Employment case sets new benchmark
28 April 2011
Employment case sets new benchmark
A new Employment Court decision could radically change the way in which employers carry out restructuring and disciplinary processes.
Information that had previously been considered “off-limits” by employers must now be disclosed to employees as part of a restructuring consultation or disciplinary action.
Employment partner Scott Wilson, of Duncan Cotterill Lawyers, said that the decision could have a major impact on an employer’s ability to withhold information on the basis that it was sensitive or confidential.
“Employers should assume that all documentation relating to a restructure, selection or disciplinary process may need to be disclosed. This includes the likes of Board minutes, internal memos and emails, guidance and advice from an HR manager, interview notes, and information about other candidates in a restructuring selection process.”

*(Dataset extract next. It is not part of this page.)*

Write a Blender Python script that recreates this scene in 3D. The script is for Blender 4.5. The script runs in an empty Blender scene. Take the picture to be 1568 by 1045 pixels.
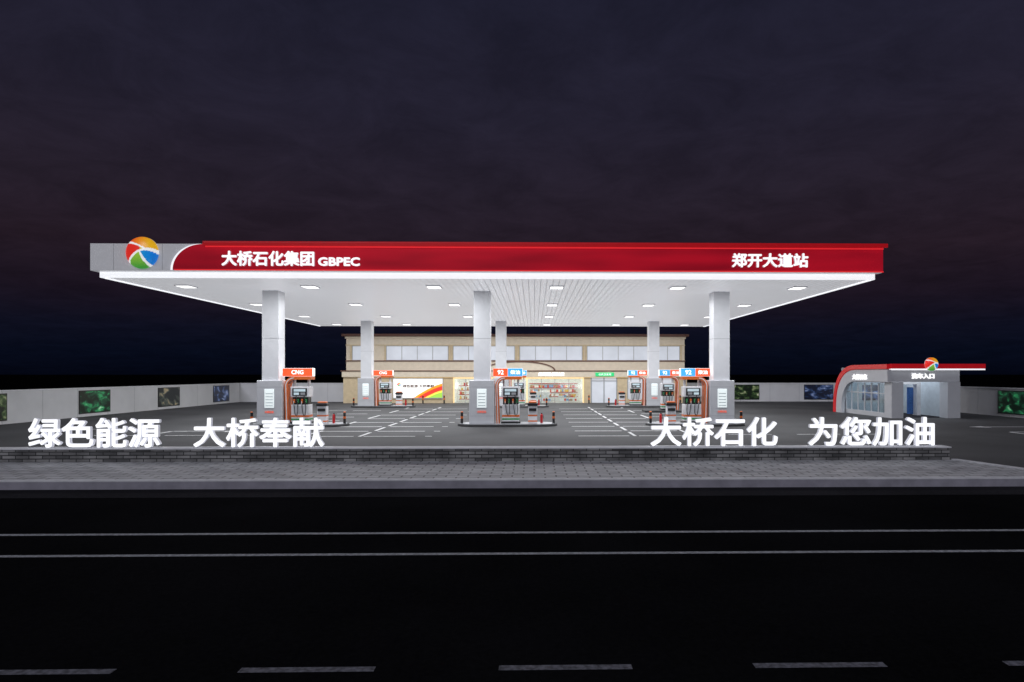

The shift follows a recent case, Massey University v Wrigley in which the university moved to restructure part of its operations, with existing staff vying for fewer jobs.

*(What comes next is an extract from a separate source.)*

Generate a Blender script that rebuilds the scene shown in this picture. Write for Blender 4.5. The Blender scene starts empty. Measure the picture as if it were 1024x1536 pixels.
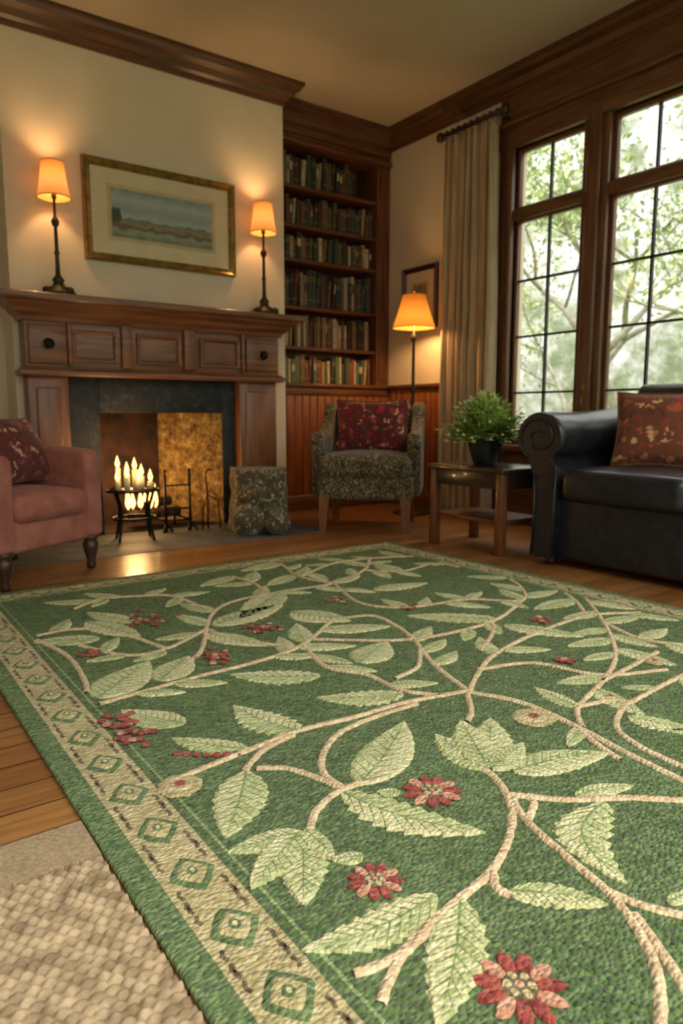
import bpy, bmesh, math, random
import numpy as np
from mathutils import Matrix, Vector
random.seed(7); np.random.seed(7)
S=0.8   # everything below is laid out in units of the camera height (1 unit = 0.8 m) and scaled at the end
rad=math.radians

# ------------------------------------------------------------------ materials
def H(s):
    s=s.lstrip('#'); o=[]
    for i in (0,2,4):
        c=int(s[i:i+2],16)/255.0
        o.append(c/12.92 if c<=0.04045 else ((c+0.055)/1.055)**2.4)
    return (o[0],o[1],o[2],1.0)
MATS={}
def new_mat(name):
    m=bpy.data.materials.new(name); m.use_nodes=True
    nt=m.node_tree; nt.nodes.clear()
    out=nt.nodes.new('ShaderNodeOutputMaterial'); b=nt.nodes.new('ShaderNodeBsdfPrincipled')
    nt.links.new(b.outputs[0],out.inputs[0]); MATS[name]=m
    return m,nt,b,out
def N(nt,t,**k):
    n=nt.nodes.new(t)
    for a,v in k.items(): setattr(n,a,v)
    return n
def coords(nt,scale=(1,1,1),rot=(0,0,0),kind='Object'):
    tc=N(nt,'ShaderNodeTexCoord'); mp=N(nt,'ShaderNodeMapping')
    mp.inputs['Scale'].default_value=scale; mp.inputs['Rotation'].default_value=rot
    nt.links.new(tc.outputs[kind],mp.inputs['Vector']); return mp.outputs[0]
def ramp(nt,fac,stops,interp='LINEAR'):
    r=N(nt,'ShaderNodeValToRGB'); cr=r.color_ramp; cr.interpolation=interp
    while len(cr.elements)<len(stops): cr.elements.new(0.5)
    for e,(p,c) in zip(cr.elements,stops): e.position=p; e.color=c
    nt.links.new(fac,r.inputs[0]); return r.outputs[0]
def bump(nt,b,h,strength=0.3,dist=0.01):
    bn=N(nt,'ShaderNodeBump'); bn.inputs['Strength'].default_value=strength; bn.inputs['Distance'].default_value=dist
    nt.links.new(h,bn.inputs['Height']); nt.links.new(bn.outputs[0],b.inputs['Normal'])
def pm(name,c1,c2=None,rough=0.6,metal=0.0,scale=8,detail=5,stretch=(1,1,1),bscale=60,bstr=0.15,bdist=0.004,lo=0.35,hi=0.65,coat=0,sheen=0):
    m,nt,b,out=new_mat(name); c1=H(c1); c2=H(c2) if c2 else c1
    v=coords(nt,stretch); n=N(nt,'ShaderNodeTexNoise'); n.inputs['Scale'].default_value=scale; n.inputs['Detail'].default_value=detail
    nt.links.new(v,n.inputs['Vector'])
    nt.links.new(ramp(nt,n.outputs[0],[(lo,c1),(hi,c2)]),b.inputs['Base Color'])
    b.inputs['Roughness'].default_value=rough; b.inputs['Metallic'].default_value=metal
    b.inputs['Coat Weight'].default_value=coat; b.inputs['Sheen Weight'].default_value=sheen
    if bstr>0:
        n2=N(nt,'ShaderNodeTexNoise'); n2.inputs['Scale'].default_value=bscale; n2.inputs['Detail'].default_value=3
        nt.links.new(v,n2.inputs['Vector']); bump(nt,b,n2.outputs[0],bstr,bdist)
    return m
def wood(name,c1,c2,axis='x',rough=0.38,coat=0.12,sc=5):
    st={'x':(0.6,9,9),'y':(9,0.6,9),'z':(9,9,0.6)}[axis]
    return pm(name,c1,c2,rough=rough,scale=sc,detail=7,stretch=st,bscale=12,bstr=0.12,bdist=0.003,coat=coat,lo=0.3,hi=0.7)
wood('wood_x','#4a2a17','#7a4a2a','x'); wood('wood_y','#4a2a17','#7a4a2a','y'); wood('wood_z','#4a2a17','#7a4a2a','z')
wood('mantel_x','#5c3822','#8c5c3c','x'); wood('mantel_z','#5c3822','#8c5c3c','z')
wood('crown_x','#452a18','#684326','x'); wood('crown_y','#452a18','#684326','y')
wood('bead','#6a3818','#9e5c30','z',sc=4)
wood('win_y','#4f3220','#7a5238','y'); wood('win_z','#4f3220','#7a5238','z')
wood('leg_dark','#2a1710','#44281b','z'); wood('leg_mid','#5e371c','#845330','z')
wood('table_dark','#2a211b','#43332a','y',coat=0.3,rough=0.28)
pm('wall_cream','#d6c8b0','#dccfb8',rough=0.85,scale=3,bscale=120,bstr=0.05)
pm('ceiling_paint','#b4a793','#baae9a',rough=0.9,scale=2,bscale=80,bstr=0.04)
pm('hearth_stone','#43484a','#5e6363',rough=0.6,scale=9,bscale=30,bstr=0.2)
pm('soot','#160c07','#3a2011',rough=0.9,scale=9,bscale=14,bstr=0.6,bdist=0.02)
pm('leather','#15161c','#22242c',rough=0.36,scale=20,bscale=140,bstr=0.25,bdist=0.002,coat=0.12)
pm('salmon','#925446','#a86a5c',rough=0.7,scale=12,bscale=220,bstr=0.2,sheen=0.1)
pm('iron','#14110e','#241e19',rough=0.5,metal=0.7,scale=20)
pm('bronze','#2f2f22','#464028',rough=0.45,metal=0.6,scale=20)
pm('brass','#7a6434','#a88a4a',rough=0.4,metal=0.6,scale=25)
pm('mat_board','#cdc2a0','#d4c9aa',rough=0.8,bstr=0)
pm('mat_board2','#b9ab86','#c2b48e',rough=0.8,bstr=0)
pm('muntin','#1c1a19','#2a2725',rough=0.5)
pm('pot','#1a1d1b','#2b2e2c',rough=0.35)
pm('soil','#1b120c','#2b1e14',rough=0.95)
pm('fern_leaf','#78983a','#c4d67c',rough=0.6,scale=14,bstr=0)
pm('fern_dark','#35601f','#6a9436',rough=0.6,scale=14,bstr=0)
pm('fern_bloom','#d0b06a','#e8d8a8',rough=0.6,scale=14,bstr=0)
pm('candle_wax','#e6d3a0','#f1e3bd',rough=0.5,bstr=0)
pm('ash_log','#1a0f08','#4c2c15',rough=0.95,scale=20,bstr=0.6,bdist=0.01)
pm('linen','#9a8468','#b8a284',rough=0.9,scale=6,stretch=(10,10,0.5),bscale=50,bstr=0.15,sheen=0.15)
pm('bark','#7f7a6c','#aaa494',rough=0.9,scale=10,bstr=0.3)
pm('tree_leaf_a','#a2b078','#d0dca6',rough=0.7,scale=3,bstr=0); pm('tree_leaf_b','#7c9256','#aaba80',rough=0.7,scale=3,bstr=0)  # leaves paled so that light haze is already in their colour
pm('lawn','#5c7040','#86986a',rough=0.95,scale=3,bstr=0)
def speck(name,stops,scale,rough,bs,bd):
    m,nt,b,out=new_mat(name); v=coords(nt)
    n=N(nt,'ShaderNodeTexNoise'); n.inputs['Scale'].default_value=scale; n.inputs['Detail'].default_value=10; n.inputs['Roughness'].default_value=0.78
    nt.links.new(v,n.inputs['Vector']); nt.links.new(ramp(nt,n.outputs[0],[(p,H(c)) for p,c in stops]),b.inputs['Base Color'])
    b.inputs['Roughness'].default_value=rough; bump(nt,b,n.outputs[0],bs,bd)
speck('fire_stone',[(0.35,'#3f2a12'),(0.46,'#7a5c2e'),(0.56,'#a88a4c'),(0.68,'#d8c088')],18,.9,.8,.03)
speck('slate',[(0.38,'#101315'),(0.5,'#1b2022'),(0.6,'#2d3335'),(0.7,'#565c5c')],20,.55,.5,.012)
def floorm():
    m,nt,b,out=new_mat('floor_oak'); v=coords(nt)
    br=N(nt,'ShaderNodeTexBrick'); br.offset=0.37; br.inputs['Scale'].default_value=1.0
    br.inputs['Mortar Size'].default_value=0.0022; br.inputs['Brick Width'].default_value=1.35; br.inputs['Row Height'].default_value=0.105
    br.inputs['Color1'].default_value=H('#865830'); br.inputs['Color2'].default_value=H('#a47643'); br.inputs['Mortar'].default_value=H('#2a1a0e')
    nt.links.new(v,br.inputs['Vector'])
    v2=coords(nt,(1.2,18,1)); n=N(nt,'ShaderNodeTexNoise'); n.inputs['Scale'].default_value=3; n.inputs['Detail'].default_value=8
    nt.links.new(v2,n.inputs['Vector'])
    mx=N(nt,'ShaderNodeMix',data_type='RGBA',blend_type='MULTIPLY'); mx.inputs[0].default_value=0.8
    nt.links.new(br.outputs[0],mx.inputs[6]); nt.links.new(ramp(nt,n.outputs[0],[(0.3,(0.45,0.4,0.36,1)),(0.65,(1,1,1,1))]),mx.inputs[7])
    nt.links.new(mx.outputs[2],b.inputs['Base Color']); b.inputs['Roughness'].default_value=0.33; b.inputs['Coat Weight'].default_value=0.1
    bump(nt,b,br.outputs[1],0.3,-0.003)
floorm()
def tuft(name,c1,c2,c3,vs=88,bs=1.0):
    m,nt,b,out=new_mat(name); v=coords(nt,(1.0,1.55,0.2),(0,0,rad(38)))
    vo=N(nt,'ShaderNodeTexVoronoi'); vo.inputs['Scale'].default_value=vs; nt.links.new(v,vo.inputs['Vector'])
    n=N(nt,'ShaderNodeTexNoise'); n.inputs['Scale'].default_value=7; n.inputs['Detail'].default_value=6
    nt.links.new(coords(nt),n.inputs['Vector'])
    sep=N(nt,'ShaderNodeSeparateColor'); nt.links.new(vo.outputs['Color'],sep.inputs[0])
    ad=N(nt,'ShaderNodeMath',operation='MULTIPLY_ADD'); ad.inputs[1].default_value=0.6; nt.links.new(sep.outputs[0],ad.inputs[0])
    a2=N(nt,'ShaderNodeMath',operation='MULTIPLY'); a2.inputs[1].default_value=0.45; nt.links.new(n.outputs[0],a2.inputs[0]); nt.links.new(a2.outputs[0],ad.inputs[2])
    nt.links.new(ramp(nt,ad.outputs[0],[(0.2,H(c1)),(0.5,H(c2)),(0.8,H(c3))]),b.inputs['Base Color'])
    b.inputs['Roughness'].default_value=0.95; b.inputs['Sheen Weight'].default_value=0.1
    b.inputs['Specular IOR Level'].default_value=0.1
    inv=N(nt,'ShaderNodeMath',operation='SUBTRACT'); inv.inputs[0].default_value=1.0; nt.links.new(vo.outputs['Distance'],inv.inputs[1])
    bump(nt,b,inv.outputs[0],bs,0.012)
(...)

Wilson said the university went through what seemed like a robust selection process.
“Candidates were given a lot of information about the selection process. They were subsequently given information about their scores and the recommendations that had been made about them. Information about other candidates was not provided.”

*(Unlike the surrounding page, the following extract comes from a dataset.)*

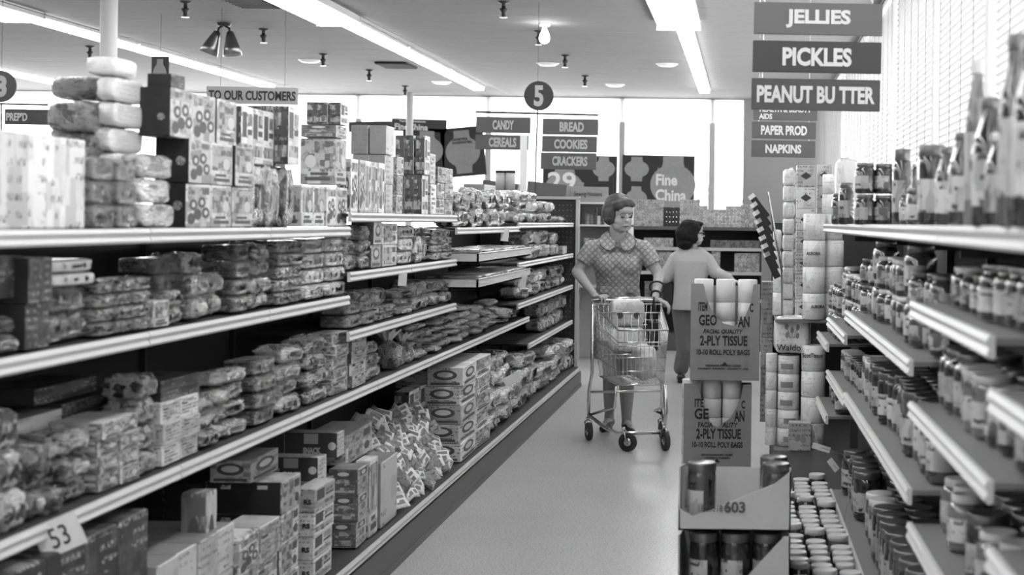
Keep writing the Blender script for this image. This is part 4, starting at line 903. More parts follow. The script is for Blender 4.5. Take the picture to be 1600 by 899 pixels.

But a dispute arose when the unsuccessful employees asked the university to reveal its selection information including copies of handwritten notes and information about how other, successful, candidates had been scored and assessed.
The Employment Court held that employees were entitled to access interview sheets for all candidates who applied for the same role, their scores and individual assessments; any handwritten notes taken by the interviewer and information about the successful candidates contained in the panel recommendation to the decision maker.
The Court said that although the issues in this case arose in the context of selection of candidates for redundancy, they applied equally in other cases where employment was at risk, including serious disciplinary cases.
Wilson said there had long been a tension between employees and employers in general about what information to disclose, particularly in restructuring situations and delicate disciplinary situations – for example, sexual harassment or bullying.
“Employers have tended to err on the side of caution and withhold relevant information where that information has been received in confidence or may be commercially sensitive. “
Wilson worried that the restructuring could potentially be drawn out by demands for disclosure of all relevant information which would sometimes involve a large volume of material.